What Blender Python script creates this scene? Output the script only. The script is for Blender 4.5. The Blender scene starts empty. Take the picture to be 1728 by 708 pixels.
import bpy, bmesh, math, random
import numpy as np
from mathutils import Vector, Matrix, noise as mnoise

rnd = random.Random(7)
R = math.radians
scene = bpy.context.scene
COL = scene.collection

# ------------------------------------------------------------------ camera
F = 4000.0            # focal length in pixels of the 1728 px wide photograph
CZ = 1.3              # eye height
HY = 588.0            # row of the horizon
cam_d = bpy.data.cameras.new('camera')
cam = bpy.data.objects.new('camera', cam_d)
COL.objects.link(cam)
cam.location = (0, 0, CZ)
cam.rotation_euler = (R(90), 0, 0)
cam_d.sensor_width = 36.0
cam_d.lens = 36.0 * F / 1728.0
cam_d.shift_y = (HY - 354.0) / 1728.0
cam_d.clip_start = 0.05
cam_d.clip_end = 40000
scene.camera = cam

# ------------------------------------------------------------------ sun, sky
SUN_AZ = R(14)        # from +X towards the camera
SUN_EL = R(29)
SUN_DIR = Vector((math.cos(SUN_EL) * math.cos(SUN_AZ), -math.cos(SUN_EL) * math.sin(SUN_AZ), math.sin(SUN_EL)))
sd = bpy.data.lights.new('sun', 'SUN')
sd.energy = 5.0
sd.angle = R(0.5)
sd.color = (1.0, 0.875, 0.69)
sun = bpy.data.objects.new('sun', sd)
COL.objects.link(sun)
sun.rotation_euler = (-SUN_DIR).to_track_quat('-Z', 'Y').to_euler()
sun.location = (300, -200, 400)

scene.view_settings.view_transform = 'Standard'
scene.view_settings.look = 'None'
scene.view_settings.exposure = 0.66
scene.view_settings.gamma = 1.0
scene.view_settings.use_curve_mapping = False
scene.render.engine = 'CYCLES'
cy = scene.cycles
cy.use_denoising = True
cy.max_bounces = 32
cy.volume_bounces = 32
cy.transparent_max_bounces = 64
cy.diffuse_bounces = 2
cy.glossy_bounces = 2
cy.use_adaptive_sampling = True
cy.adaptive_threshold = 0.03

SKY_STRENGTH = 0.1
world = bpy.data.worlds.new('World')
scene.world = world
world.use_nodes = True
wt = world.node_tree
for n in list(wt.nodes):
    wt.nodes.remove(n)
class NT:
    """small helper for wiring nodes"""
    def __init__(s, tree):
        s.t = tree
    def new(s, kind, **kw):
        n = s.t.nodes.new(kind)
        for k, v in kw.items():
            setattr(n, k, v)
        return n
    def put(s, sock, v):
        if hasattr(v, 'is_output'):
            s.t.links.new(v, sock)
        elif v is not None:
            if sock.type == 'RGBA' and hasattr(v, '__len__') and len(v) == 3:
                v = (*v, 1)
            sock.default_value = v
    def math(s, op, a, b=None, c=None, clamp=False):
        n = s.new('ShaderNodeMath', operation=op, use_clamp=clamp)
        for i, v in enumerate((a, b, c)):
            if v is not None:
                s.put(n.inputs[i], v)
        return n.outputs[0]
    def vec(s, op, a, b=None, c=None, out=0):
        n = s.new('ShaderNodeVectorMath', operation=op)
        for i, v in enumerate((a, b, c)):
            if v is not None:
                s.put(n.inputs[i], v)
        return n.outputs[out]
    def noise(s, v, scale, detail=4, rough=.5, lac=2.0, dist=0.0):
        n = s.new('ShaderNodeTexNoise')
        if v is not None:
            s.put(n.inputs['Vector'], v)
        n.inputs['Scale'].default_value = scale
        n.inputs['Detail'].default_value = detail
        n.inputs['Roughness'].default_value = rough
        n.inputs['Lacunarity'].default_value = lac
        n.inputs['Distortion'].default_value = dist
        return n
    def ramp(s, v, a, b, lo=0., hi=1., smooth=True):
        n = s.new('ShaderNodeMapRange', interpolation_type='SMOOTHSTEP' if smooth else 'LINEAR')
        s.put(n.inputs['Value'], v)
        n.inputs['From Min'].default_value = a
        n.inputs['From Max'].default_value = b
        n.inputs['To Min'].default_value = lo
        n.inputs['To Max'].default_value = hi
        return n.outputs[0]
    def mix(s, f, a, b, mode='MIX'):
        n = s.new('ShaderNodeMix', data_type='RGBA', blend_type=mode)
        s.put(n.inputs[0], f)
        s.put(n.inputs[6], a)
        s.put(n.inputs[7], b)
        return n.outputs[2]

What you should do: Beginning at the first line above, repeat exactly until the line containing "scene.camera = cam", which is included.

Solution to the exercise:
What Blender Python script creates this scene? Output the script only. The script is for Blender 4.5. The Blender scene starts empty. Take the picture to be 1728 by 708 pixels.
import bpy, bmesh, math, random
import numpy as np
from mathutils import Vector, Matrix, noise as mnoise

rnd = random.Random(7)
R = math.radians
scene = bpy.context.scene
COL = scene.collection

# ------------------------------------------------------------------ camera
F = 4000.0            # focal length in pixels of the 1728 px wide photograph
CZ = 1.3              # eye height
HY = 588.0            # row of the horizon
cam_d = bpy.data.cameras.new('camera')
cam = bpy.data.objects.new('camera', cam_d)
COL.objects.link(cam)
cam.location = (0, 0, CZ)
cam.rotation_euler = (R(90), 0, 0)
cam_d.sensor_width = 36.0
cam_d.lens = 36.0 * F / 1728.0
cam_d.shift_y = (HY - 354.0) / 1728.0
cam_d.clip_start = 0.05
cam_d.clip_end = 40000
scene.camera = cam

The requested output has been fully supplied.